• DIRECTIVE:
Give the data again exactly as written, skipping any pictures.

◇ ◇ ◇ ◇ ◇

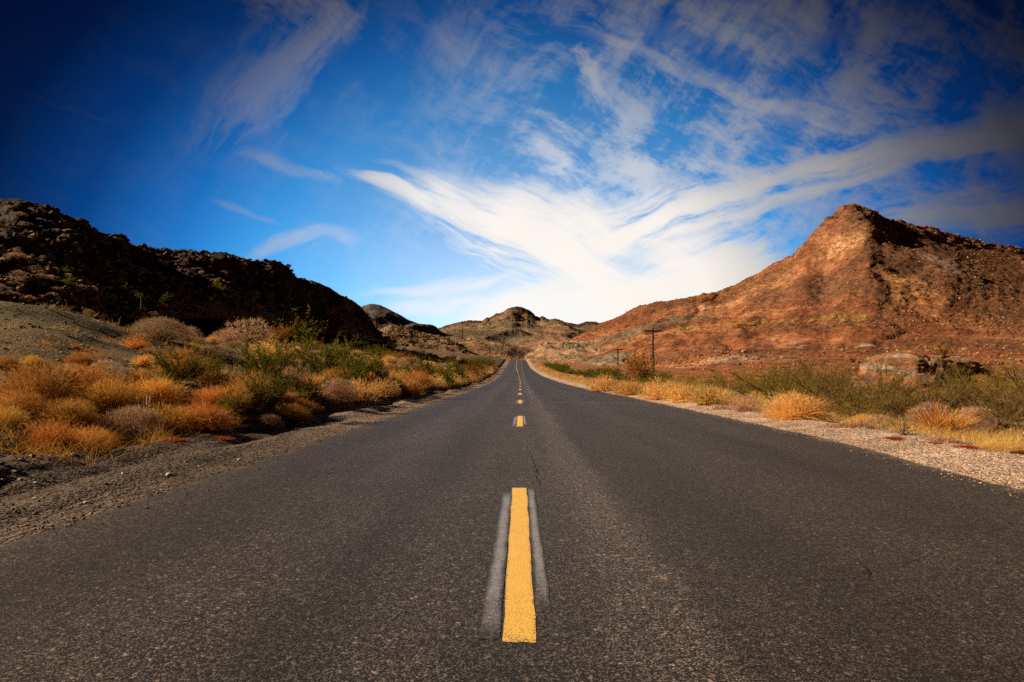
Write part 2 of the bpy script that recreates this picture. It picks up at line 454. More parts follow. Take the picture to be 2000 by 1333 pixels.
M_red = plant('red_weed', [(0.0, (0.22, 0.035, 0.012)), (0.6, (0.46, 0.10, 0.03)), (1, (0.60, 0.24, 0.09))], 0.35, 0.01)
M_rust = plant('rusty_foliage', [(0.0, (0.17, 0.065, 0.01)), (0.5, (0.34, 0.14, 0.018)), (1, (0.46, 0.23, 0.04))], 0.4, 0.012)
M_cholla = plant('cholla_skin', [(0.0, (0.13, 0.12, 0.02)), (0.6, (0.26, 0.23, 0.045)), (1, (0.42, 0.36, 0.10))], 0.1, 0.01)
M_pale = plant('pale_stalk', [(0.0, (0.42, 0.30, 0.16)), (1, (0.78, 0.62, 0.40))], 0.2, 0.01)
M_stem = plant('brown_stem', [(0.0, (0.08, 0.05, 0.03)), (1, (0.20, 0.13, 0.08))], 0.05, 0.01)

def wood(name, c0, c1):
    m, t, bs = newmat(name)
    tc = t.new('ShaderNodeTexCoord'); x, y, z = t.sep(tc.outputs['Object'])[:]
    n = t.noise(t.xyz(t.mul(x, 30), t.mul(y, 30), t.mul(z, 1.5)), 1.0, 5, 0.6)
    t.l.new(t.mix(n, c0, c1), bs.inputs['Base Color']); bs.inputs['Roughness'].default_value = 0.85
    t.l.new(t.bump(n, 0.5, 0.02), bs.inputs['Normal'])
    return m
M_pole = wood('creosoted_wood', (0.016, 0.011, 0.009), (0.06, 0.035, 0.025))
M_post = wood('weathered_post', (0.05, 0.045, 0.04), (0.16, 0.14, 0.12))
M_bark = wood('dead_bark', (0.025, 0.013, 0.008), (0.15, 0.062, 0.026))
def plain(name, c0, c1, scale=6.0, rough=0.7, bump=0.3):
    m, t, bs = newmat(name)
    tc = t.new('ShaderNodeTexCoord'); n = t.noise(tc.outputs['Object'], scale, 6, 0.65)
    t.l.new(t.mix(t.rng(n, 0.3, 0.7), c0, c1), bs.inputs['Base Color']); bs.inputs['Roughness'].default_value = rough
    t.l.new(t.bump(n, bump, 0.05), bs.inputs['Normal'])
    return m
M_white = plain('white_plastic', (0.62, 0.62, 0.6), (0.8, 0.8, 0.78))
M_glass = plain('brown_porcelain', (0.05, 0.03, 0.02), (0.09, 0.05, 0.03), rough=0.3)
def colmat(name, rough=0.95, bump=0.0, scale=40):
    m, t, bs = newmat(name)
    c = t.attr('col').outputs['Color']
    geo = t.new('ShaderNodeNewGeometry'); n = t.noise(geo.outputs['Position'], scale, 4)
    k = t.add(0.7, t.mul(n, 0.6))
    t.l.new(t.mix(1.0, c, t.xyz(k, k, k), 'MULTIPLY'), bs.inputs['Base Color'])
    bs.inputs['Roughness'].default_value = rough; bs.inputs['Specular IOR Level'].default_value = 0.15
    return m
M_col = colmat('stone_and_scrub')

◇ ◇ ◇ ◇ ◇

• FINISHED TASK:
Write part 2 of the bpy script that recreates this picture. It picks up at line 454. More parts follow. Take the picture to be 2000 by 1333 pixels.
M_red = plant('red_weed', [(0.0, (0.22, 0.035, 0.012)), (0.6, (0.46, 0.10, 0.03)), (1, (0.60, 0.24, 0.09))], 0.35, 0.01)
M_rust = plant('rusty_foliage', [(0.0, (0.17, 0.065, 0.01)), (0.5, (0.34, 0.14, 0.018)), (1, (0.46, 0.23, 0.04))], 0.4, 0.012)
M_cholla = plant('cholla_skin', [(0.0, (0.13, 0.12, 0.02)), (0.6, (0.26, 0.23, 0.045)), (1, (0.42, 0.36, 0.10))], 0.1, 0.01)
M_pale = plant('pale_stalk', [(0.0, (0.42, 0.30, 0.16)), (1, (0.78, 0.62, 0.40))], 0.2, 0.01)
M_stem = plant('brown_stem', [(0.0, (0.08, 0.05, 0.03)), (1, (0.20, 0.13, 0.08))], 0.05, 0.01)

def wood(name, c0, c1):
    m, t, bs = newmat(name)
    tc = t.new('ShaderNodeTexCoord'); x, y, z = t.sep(tc.outputs['Object'])[:]
    n = t.noise(t.xyz(t.mul(x, 30), t.mul(y, 30), t.mul(z, 1.5)), 1.0, 5, 0.6)
    t.l.new(t.mix(n, c0, c1), bs.inputs['Base Color']); bs.inputs['Roughness'].default_value = 0.85
    t.l.new(t.bump(n, 0.5, 0.02), bs.inputs['Normal'])
    return m
M_pole = wood('creosoted_wood', (0.016, 0.011, 0.009), (0.06, 0.035, 0.025))
M_post = wood('weathered_post', (0.05, 0.045, 0.04), (0.16, 0.14, 0.12))
M_bark = wood('dead_bark', (0.025, 0.013, 0.008), (0.15, 0.062, 0.026))
def plain(name, c0, c1, scale=6.0, rough=0.7, bump=0.3):
    m, t, bs = newmat(name)
    tc = t.new('ShaderNodeTexCoord'); n = t.noise(tc.outputs['Object'], scale, 6, 0.65)
    t.l.new(t.mix(t.rng(n, 0.3, 0.7), c0, c1), bs.inputs['Base Color']); bs.inputs['Roughness'].default_value = rough
    t.l.new(t.bump(n, bump, 0.05), bs.inputs['Normal'])
    return m
M_white = plain('white_plastic', (0.62, 0.62, 0.6), (0.8, 0.8, 0.78))
M_glass = plain('brown_porcelain', (0.05, 0.03, 0.02), (0.09, 0.05, 0.03), rough=0.3)
def colmat(name, rough=0.95, bump=0.0, scale=40):
    m, t, bs = newmat(name)
    c = t.attr('col').outputs['Color']
    geo = t.new('ShaderNodeNewGeometry'); n = t.noise(geo.outputs['Position'], scale, 4)
    k = t.add(0.7, t.mul(n, 0.6))
    t.l.new(t.mix(1.0, c, t.xyz(k, k, k), 'MULTIPLY'), bs.inputs['Base Color'])
    bs.inputs['Roughness'].default_value = rough; bs.inputs['Specular IOR Level'].default_value = 0.15
    return m
M_col = colmat('stone_and_scrub')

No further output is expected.